The first real signs of a Jock Spring—setting the stage, according to longtime activist Richard Lapchick, for Kaepernick’s sit-down—cropped up last month. A startling, half-century-old black-and-white photograph appeared on Carmelo Anthony’s Instagram page. A dozen young black athletes in suits and ties posed at a summit meeting of stars. The front row was a sports Mount Rushmore: Bill Russell, Jim Brown, Kareem Abdul-Jabbar, and Muhammad Ali, whose banishment from boxing they had come to protest.

Anthony’s attached message called on:

all my fellow ATHLETES to step up and take charge. Go to your local officials, leaders, congressman, assemblymen/assemblywoman and demand change. There’s NO more sitting back and being afraid of tackling and addressing political issues anymore. Those days are long gone. We have to step up and take charge. We can’t worry about what endorsements we gonna lose or whose going to look at us crazy. I need your voices to be heard. We can demand change.

From Anthony, the Knicks’ superstar best known for hogging the ball, it was a powerful statement. A few days later, he joined fellow NBA stars Dwyane Wade, Chris Paul, and LeBron James to open ESPN’s annual self-congratulatory ESPYs awards show. It was a contemporary summit. LeBron declared:

It’s not about being a role model, it’s not about our responsibility to the tradition of activism. I know tonight we’re honoring Muhammad Ali, the GOAT [greatest of all time], but to do his legacy any justice, let’s use this moment as call to action for all professional athletes to educate ourselves, explore these issues, speak up, use our influence, and renounce all violence.

Even Jordan was moved to make a statement supporting the Black Lives Matter movement and decrying violence, including the murder of police officers. He donated $1 million each to the NAACP Legal Defense Fund and the International Association of Chiefs of Police’s Institute for Community-Police Relations. Skeptics might snark that cops buy sneakers, too, but it resonated as a positive gesture.

At the moment, all we have are gestures. The NBA stars didn’t exactly offer a playbook, and we’ll have to wait to see where “use our influence” leads. Will a pro basketball team refuse to play until a cop who shot an unarmed black kid in its city is indicted?

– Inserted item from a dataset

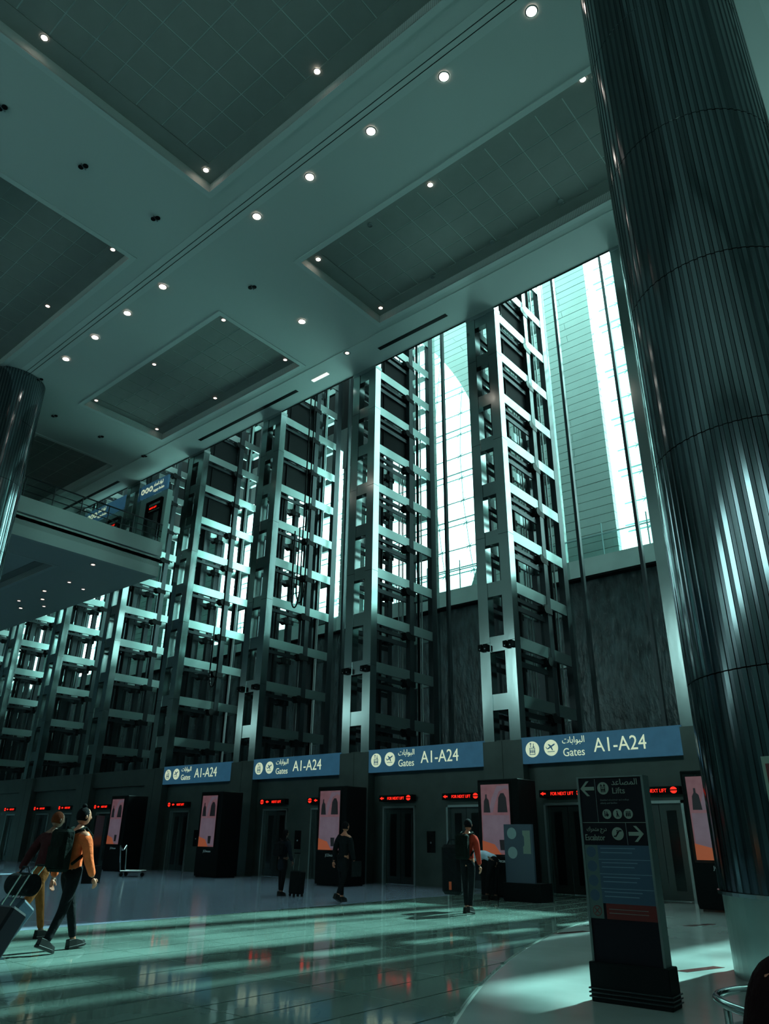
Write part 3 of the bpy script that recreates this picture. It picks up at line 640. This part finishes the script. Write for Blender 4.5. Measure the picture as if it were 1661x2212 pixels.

Kaepernick is a bit vague on action details, too. He said:

People don’t realize what’s really going on in this country. There are a lot of things that are going on that are unjust. People aren’t being held accountable for. And that’s something that needs to change. That’s something that this country stands for: freedom, liberty, and justice for all. And it’s not happening for all right now.

Splendid words, but only words and a gesture at the moment, not exactly standing in front of a tank on Tiananmen Square. But in this distracted Sportsworld, maybe you need to sit out the anthem to get white people—especially the white teammates whose support will be crucial—to pay attention to racial discrimination. Kaepernick is no reigning superstar like the NBA four, glamorous heroes in a black league, and he’s being daringly confrontational for a man so vulnerable in his job. I hope Kaepernick has learned from Professor Edwards about the steep price Smith and Carlos paid for raising their fists. Kaepernick should know just how determined the other team’s defense can be.